November 23, 2011 · Posted in: General

Maguindanao and
the reign of impunity

NOVEMBER 23, 2011.

On this day, two years ago, 58 people including 32 journalists were executed by armed men allegedly belonging to the private army of Maguindanao’s Ampatuan clan on a lonely windswept hillside in Sitio Masalay, Barangay Salman, Ampatuan town in Maguindanao province.

The Maguindanao Massacre, as the incident would be called, would be remembered not only for the sheer scale of the atrocity and the staggering number of journalists killed; more than anything, the incident brought into sharp and stark focus the problem of impunity. Here was an influential clan that allegedly thought nothing of making 58 people disappear from the face of the earth as if they had never existed. Broken bodies were stacked with crushed vehicles into pits dug by a backhoe owned by the Maguindanao provincial government. In Maguindanao, impunity stared all of us in the face and dared us to back off.

Today, the world media community remembers the Maguindanao Massacre by declaring November 23 as International Day Against Impunity. The declaration is both a statement and a challenge to government, the public sector, and the media.

Concerned journalists and civil society groups gathered for a march down Recto Avenue to historic Mendiola bridge to remind the government of its promise to curb the culture of impunity. Volunteers drew chalk outlines of victims of media killings on the pavement, also to serve as a reminder to government officials that the government ultimately has to be held responsible for many of the murders.

 

Today too, in commemoration of the Maguindanao Massacre, the Philippine Center for Investigative Journalism is honored to announce a partnership with the Embassy of the Kingdom of the Netherlands for a series of activities that would highlight the concerted and multi-sectoral efforts to fight impunity.

These efforts include the screening of videos that document the fight against impunity, particularly in the case of the murders of mediamen.
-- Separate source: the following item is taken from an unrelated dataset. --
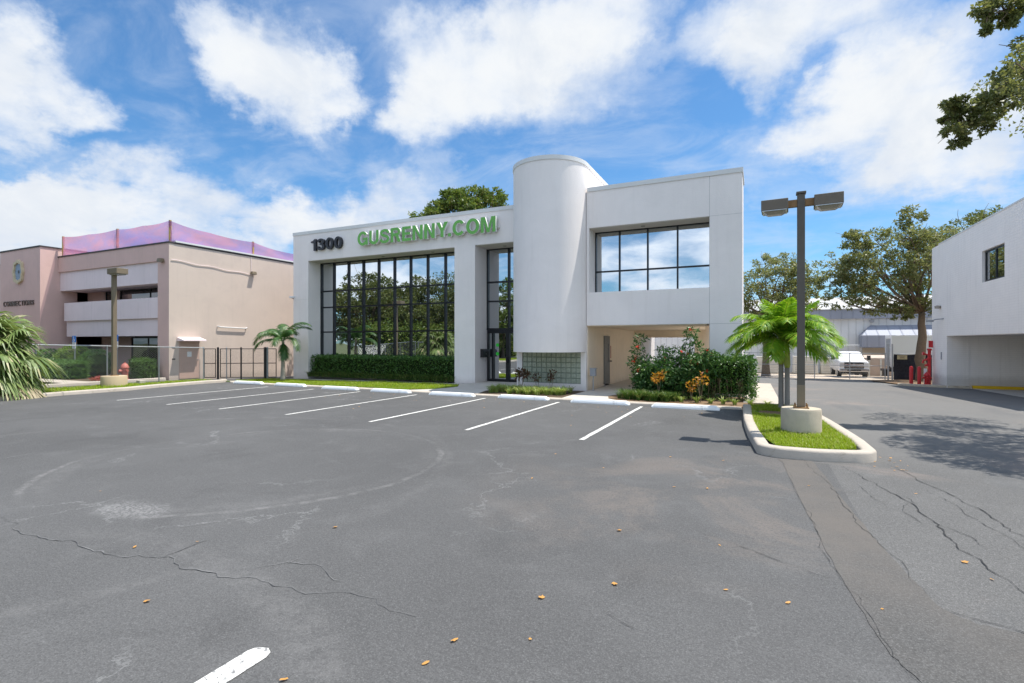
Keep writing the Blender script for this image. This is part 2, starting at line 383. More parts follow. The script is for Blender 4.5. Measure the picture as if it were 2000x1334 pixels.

The partnership also includes participation by various sectors involving the media, alternative law groups, human rights defenders, and civil society, in various forums and training programs especially in the strife-torn areas of Mindanao. By bringing together these various groups and linking them up with young Moro leaders, PCIJ and the Netherlands Embassy hope to empower and enable the next generation of leaders who may then be able to help in stamping out the culture of impunity.

Lastly, the Philippine Center for Investigative Journalism is proud to publish the 35-minute documentary Maguindanao:The Quest for Justice. The documentary looks at the plight of families of the victims of the Maguindanao Massacre, in stark contrast to the continued reign of the Ampatuan clan in Maguindanao province.